● **Task directions**
Copy exactly, please, the lines of the data from its start through the line containing "post(720,150,1.3,'short wooden post".
━━ Data provided ━━
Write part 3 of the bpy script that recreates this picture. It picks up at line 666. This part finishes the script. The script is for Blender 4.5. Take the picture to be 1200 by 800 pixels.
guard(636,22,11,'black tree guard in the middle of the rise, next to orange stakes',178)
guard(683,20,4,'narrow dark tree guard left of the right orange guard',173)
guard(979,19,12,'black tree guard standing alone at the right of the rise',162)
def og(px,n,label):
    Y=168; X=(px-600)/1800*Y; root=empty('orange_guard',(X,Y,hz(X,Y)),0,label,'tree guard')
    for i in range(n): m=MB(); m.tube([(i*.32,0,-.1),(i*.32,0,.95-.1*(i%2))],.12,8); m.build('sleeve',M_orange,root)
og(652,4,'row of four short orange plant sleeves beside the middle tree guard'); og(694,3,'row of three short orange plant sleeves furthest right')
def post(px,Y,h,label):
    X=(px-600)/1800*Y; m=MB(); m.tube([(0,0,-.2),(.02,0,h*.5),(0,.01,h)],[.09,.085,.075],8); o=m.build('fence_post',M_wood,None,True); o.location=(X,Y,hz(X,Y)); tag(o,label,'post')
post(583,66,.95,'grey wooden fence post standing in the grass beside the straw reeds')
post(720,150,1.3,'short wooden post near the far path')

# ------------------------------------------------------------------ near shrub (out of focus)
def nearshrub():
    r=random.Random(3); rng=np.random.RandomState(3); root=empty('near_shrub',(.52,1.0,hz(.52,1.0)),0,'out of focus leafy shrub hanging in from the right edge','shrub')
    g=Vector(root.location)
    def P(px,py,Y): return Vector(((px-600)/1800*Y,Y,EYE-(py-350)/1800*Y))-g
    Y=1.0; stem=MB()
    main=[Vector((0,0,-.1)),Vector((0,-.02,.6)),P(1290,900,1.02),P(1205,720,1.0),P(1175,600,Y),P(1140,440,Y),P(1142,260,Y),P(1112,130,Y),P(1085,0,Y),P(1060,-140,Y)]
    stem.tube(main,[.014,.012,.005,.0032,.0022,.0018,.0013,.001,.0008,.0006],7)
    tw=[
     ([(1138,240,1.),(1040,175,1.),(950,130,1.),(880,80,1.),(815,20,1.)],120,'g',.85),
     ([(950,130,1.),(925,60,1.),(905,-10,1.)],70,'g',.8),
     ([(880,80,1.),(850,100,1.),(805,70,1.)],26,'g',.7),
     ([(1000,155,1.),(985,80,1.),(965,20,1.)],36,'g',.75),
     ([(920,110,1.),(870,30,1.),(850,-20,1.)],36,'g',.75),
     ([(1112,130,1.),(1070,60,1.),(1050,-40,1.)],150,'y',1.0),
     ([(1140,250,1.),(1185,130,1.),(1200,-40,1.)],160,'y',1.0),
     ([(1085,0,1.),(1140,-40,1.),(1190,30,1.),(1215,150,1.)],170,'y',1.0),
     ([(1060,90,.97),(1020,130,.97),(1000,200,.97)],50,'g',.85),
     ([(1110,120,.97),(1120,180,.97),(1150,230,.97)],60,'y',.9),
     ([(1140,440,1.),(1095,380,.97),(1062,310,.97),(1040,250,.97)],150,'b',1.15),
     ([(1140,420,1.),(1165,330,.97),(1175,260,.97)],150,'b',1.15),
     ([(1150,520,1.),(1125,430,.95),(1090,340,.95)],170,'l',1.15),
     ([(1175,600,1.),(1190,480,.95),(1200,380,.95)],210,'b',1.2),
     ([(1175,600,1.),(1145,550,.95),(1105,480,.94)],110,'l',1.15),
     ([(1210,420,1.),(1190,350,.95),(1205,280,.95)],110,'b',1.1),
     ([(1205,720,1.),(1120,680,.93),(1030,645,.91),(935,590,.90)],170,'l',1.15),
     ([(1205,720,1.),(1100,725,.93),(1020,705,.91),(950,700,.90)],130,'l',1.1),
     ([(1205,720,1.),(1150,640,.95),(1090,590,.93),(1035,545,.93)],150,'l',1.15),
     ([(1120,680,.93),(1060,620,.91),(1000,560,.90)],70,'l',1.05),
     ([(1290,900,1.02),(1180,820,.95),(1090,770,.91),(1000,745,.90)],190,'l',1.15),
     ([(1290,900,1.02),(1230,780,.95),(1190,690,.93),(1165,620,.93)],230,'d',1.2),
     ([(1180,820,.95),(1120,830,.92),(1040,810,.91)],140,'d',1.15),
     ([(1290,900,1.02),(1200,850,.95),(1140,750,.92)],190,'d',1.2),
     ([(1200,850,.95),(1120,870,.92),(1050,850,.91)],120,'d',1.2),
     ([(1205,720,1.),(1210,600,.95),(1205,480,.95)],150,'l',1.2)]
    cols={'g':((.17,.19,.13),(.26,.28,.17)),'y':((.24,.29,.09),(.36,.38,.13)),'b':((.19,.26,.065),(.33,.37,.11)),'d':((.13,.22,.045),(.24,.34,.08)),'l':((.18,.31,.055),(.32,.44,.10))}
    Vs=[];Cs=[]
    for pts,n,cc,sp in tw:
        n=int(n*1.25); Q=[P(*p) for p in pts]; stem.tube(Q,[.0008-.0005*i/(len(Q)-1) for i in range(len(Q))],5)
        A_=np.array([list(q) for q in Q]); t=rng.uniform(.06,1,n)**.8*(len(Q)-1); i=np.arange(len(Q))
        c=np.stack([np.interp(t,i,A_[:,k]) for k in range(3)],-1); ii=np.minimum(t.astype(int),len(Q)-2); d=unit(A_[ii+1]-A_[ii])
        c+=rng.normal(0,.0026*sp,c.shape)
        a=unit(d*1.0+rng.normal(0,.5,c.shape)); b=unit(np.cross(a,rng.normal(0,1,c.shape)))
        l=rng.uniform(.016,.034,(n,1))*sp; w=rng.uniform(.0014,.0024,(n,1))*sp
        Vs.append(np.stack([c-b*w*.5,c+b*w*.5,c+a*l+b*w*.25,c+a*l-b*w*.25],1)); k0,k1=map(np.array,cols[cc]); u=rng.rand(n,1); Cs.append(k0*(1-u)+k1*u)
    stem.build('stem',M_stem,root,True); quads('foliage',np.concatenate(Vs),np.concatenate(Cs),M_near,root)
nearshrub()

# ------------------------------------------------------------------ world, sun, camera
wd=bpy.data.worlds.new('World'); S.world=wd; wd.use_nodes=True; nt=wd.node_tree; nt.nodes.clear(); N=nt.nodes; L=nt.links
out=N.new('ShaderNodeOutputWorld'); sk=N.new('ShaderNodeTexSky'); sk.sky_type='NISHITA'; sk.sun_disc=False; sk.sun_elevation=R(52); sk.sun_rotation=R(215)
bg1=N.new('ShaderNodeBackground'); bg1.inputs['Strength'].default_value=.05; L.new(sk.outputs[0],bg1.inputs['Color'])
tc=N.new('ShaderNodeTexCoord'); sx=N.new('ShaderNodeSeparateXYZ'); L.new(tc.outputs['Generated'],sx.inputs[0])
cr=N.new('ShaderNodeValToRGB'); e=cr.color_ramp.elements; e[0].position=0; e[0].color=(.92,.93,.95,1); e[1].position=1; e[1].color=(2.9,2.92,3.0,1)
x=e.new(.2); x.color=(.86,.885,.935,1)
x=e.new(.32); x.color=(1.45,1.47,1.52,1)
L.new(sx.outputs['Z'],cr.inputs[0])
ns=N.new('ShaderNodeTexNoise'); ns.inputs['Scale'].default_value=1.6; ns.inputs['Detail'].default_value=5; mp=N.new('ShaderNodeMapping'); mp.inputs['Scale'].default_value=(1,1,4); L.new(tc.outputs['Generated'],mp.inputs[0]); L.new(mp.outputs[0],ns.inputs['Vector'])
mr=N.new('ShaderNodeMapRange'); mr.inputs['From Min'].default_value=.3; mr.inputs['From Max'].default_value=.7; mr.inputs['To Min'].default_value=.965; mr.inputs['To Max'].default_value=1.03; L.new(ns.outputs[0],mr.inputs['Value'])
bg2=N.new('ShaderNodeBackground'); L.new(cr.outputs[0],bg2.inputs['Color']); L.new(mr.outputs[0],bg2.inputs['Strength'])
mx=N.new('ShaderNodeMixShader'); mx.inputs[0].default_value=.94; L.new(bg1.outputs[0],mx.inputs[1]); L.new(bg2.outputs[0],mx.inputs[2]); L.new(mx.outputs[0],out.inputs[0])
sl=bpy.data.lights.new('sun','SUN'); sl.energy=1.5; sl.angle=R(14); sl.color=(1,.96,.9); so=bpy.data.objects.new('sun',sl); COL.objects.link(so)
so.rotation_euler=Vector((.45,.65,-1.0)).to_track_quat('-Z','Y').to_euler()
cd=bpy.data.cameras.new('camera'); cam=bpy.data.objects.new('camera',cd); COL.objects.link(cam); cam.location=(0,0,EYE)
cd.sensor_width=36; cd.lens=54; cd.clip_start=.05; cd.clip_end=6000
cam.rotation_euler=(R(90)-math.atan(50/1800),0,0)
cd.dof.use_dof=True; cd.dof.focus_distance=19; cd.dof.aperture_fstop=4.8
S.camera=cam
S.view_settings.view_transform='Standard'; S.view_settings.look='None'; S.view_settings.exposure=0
━━━
● **Response to this task**
Write part 3 of the bpy script that recreates this picture. It picks up at line 666. This part finishes the script. The script is for Blender 4.5. Take the picture to be 1200 by 800 pixels.
guard(636,22,11,'black tree guard in the middle of the rise, next to orange stakes',178)
guard(683,20,4,'narrow dark tree guard left of the right orange guard',173)
guard(979,19,12,'black tree guard standing alone at the right of the rise',162)
def og(px,n,label):
    Y=168; X=(px-600)/1800*Y; root=empty('orange_guard',(X,Y,hz(X,Y)),0,label,'tree guard')
    for i in range(n): m=MB(); m.tube([(i*.32,0,-.1),(i*.32,0,.95-.1*(i%2))],.12,8); m.build('sleeve',M_orange,root)
og(652,4,'row of four short orange plant sleeves beside the middle tree guard'); og(694,3,'row of three short orange plant sleeves furthest right')
def post(px,Y,h,label):
    X=(px-600)/1800*Y; m=MB(); m.tube([(0,0,-.2),(.02,0,h*.5),(0,.01,h)],[.09,.085,.075],8); o=m.build('fence_post',M_wood,None,True); o.location=(X,Y,hz(X,Y)); tag(o,label,'post')
post(583,66,.95,'grey wooden fence post standing in the grass beside the straw reeds')
post(720,150,1.3,'short wooden post near the far path')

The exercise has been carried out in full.